Line-up aggiornata per i White Skull che, a dispetto delle recenti traversie, mostra già di avere raggiunto un buon equilibrio tra forma e sostanza, confezionando un nuovo album più che piacevole. Dopo averci narrato di Vichinghi e Romani, questa volta è il turno dei Celti di essere scelti come oggetto di analisi, con le loro saghe di druidi, misteri, foreste e battaglie.
Nonostante i più abbiano accostato il sound dei White Skull a matrici mitteleuropee, cosa in parte vera, in realtà questo è più comparabile a certe releases dei primi Armored Saint, sia nella struttura dei brani che nelle parti vocali di Gus Gabarrò (il cui timbro, ad ogni modo, ricorda quello di John Bush) il quale, col suo accento sudamericano rintracciabile specialmente nella pronuncia di alcune “r”, fornisce anche un quid di originalità alle canzoni. Il tutto condito da una spruzzata di Omen, tanto per gradire. Chiaramente ciò che è assolutamente imparagonabile rispetto ai dischi citati è la produzione, che, come è logico, risulta decisamente più performante in The Ring of the Ancient, conferendo al CD un impatto molto forte, da headbanging continuo, ma contemporaneamente molto pulito, definito nel suono e scevro da critiche di commercialità anche nelle parti più melodiche. Buoni e non invasivi i soli di Danilo Bar e all’altezza delle aspettative il terzetto costituito dal gruppo Fontò/Balocco/Mantiero. Piacevole, inoltre, la grafica con cover di Diego Ferrarin raffigurante un mistico medaglione con rune e foto a cura di Michela Solbiati. A proposito di terzetti, molto buono quello d’apertura costituito da Ninth Night, Guardians (e qui il ritornello è un esempio paradigmatico di quanto dicevamo prima a proposito di assenza di commercialità) e Head Hunters, pezzi potenti ed incisivi, specialmente quest’ultimo, che trascinano l’ascolto fino alla parte centrale del lavoro, nella quale forse si avverte un eccessivo ripetersi di certi schemi che risultano un po’ troppo prevedibili. La temperatura risale nella parte finale, ossia da King with the Silver Hand in poi, con punte d’eccellenza nelle epiche Valhalla, cover del celebre pezzo dei Black Sabbath e Marching to Alesia, nelle quali si respira l’aria della tribù celtica, per chiudere con l’outro Tuatha De Danaan. Nella versione promozionale in nostro possesso è presente anche il videoclip di Ninth Night.

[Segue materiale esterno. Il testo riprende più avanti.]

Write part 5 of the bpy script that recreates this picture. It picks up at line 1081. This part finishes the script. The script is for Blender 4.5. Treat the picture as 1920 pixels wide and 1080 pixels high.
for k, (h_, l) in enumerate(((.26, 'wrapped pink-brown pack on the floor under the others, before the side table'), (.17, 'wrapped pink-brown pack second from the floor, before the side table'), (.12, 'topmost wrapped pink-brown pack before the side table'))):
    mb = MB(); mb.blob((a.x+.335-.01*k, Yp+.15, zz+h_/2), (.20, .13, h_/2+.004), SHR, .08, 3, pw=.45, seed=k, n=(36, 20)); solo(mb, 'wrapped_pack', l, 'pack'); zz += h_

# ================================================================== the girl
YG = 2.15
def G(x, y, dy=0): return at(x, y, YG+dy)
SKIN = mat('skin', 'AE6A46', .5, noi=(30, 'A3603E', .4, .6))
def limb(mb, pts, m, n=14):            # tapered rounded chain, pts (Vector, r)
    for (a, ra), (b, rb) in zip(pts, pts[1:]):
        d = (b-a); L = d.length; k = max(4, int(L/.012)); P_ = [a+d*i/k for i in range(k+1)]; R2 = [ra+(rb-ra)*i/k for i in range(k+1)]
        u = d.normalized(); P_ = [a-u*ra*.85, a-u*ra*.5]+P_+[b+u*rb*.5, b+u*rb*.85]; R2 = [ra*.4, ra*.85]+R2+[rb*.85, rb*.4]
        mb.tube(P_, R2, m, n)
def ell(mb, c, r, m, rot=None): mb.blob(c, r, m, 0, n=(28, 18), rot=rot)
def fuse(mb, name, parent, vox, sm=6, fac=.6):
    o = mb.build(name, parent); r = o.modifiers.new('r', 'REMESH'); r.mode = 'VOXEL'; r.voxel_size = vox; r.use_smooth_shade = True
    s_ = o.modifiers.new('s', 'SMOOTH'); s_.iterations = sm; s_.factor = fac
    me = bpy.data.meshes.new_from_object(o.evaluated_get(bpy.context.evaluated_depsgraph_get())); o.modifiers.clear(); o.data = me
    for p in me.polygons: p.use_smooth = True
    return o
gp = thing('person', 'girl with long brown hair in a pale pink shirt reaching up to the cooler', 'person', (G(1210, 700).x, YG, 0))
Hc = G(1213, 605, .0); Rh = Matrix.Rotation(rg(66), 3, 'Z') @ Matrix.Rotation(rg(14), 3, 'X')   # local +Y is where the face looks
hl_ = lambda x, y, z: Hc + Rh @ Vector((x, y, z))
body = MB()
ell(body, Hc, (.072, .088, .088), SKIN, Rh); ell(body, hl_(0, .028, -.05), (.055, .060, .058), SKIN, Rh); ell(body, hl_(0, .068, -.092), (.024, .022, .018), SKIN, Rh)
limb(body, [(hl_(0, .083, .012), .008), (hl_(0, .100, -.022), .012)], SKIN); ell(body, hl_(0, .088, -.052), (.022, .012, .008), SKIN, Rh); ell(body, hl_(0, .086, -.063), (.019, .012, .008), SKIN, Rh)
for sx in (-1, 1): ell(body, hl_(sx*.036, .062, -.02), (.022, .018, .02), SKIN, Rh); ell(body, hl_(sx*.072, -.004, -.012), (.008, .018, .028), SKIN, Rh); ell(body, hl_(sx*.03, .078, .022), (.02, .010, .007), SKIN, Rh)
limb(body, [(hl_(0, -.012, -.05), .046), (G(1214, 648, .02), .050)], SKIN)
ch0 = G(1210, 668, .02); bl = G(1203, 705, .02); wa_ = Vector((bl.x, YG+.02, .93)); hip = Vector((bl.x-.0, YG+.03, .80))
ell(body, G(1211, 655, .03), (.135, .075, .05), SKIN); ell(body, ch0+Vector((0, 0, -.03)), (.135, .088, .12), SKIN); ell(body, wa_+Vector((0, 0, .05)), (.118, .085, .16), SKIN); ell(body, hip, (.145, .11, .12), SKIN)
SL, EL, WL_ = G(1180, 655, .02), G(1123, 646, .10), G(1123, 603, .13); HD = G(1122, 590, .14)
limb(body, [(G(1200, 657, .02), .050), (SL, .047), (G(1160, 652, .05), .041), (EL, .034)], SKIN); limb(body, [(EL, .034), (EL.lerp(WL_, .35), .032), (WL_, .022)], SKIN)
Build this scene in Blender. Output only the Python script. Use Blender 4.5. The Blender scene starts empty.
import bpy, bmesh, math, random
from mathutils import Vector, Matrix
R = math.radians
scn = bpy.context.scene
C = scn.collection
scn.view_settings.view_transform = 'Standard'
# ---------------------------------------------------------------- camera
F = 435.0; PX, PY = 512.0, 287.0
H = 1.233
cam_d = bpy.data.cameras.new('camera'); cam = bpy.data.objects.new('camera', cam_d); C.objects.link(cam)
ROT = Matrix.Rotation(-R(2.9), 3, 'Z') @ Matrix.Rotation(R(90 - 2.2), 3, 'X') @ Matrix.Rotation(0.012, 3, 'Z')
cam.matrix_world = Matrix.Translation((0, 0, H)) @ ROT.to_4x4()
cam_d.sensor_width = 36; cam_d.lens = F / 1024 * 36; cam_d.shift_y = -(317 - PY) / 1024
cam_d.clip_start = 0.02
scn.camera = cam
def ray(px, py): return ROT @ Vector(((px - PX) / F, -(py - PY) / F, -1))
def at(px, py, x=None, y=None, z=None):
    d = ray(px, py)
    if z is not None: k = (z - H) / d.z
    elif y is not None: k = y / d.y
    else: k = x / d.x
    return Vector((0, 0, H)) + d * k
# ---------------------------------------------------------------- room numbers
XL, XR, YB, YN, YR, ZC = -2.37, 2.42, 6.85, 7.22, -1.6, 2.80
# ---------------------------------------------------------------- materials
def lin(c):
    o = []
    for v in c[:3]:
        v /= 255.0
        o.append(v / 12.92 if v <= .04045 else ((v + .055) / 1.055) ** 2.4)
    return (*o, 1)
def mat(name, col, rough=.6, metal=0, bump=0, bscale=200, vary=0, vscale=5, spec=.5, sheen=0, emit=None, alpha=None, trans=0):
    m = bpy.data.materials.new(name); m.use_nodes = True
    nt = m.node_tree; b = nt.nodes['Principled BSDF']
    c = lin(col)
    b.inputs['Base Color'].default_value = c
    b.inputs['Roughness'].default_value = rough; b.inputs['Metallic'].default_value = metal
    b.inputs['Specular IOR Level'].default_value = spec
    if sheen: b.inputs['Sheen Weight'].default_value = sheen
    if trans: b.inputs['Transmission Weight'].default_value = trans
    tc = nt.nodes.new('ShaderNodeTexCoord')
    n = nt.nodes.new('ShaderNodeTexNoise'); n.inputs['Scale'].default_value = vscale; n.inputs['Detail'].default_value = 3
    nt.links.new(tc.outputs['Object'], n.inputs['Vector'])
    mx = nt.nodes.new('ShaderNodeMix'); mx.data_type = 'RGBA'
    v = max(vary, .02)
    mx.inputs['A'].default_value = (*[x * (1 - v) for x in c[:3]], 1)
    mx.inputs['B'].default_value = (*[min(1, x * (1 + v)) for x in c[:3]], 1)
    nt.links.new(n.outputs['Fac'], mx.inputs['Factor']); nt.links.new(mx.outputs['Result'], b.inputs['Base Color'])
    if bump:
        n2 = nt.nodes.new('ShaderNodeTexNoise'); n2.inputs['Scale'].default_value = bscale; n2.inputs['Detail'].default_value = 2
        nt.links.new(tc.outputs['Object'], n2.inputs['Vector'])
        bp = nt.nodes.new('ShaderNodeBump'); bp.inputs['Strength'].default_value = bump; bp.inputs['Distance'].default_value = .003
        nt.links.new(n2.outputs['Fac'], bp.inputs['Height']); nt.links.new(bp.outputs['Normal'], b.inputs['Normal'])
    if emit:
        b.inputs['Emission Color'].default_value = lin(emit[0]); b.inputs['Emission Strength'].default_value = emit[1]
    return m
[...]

The Ring of the Ancients non è un lavoro rivoluzionario e non inventa nulla, ma scorre via in modo fluido, al netto di una parte centrale non eccezionale, ed alla fine lascia abbastanza soddisfatti. Un disco non epocale, dunque, ma in grado di consolidare bene anche all’estero la fama di un gruppo italiano di ottimo livello come i White Skull e di soddisfare gli headbangers in cerca di realizzazioni rocciose ed epiche da inserire nella propria collezione.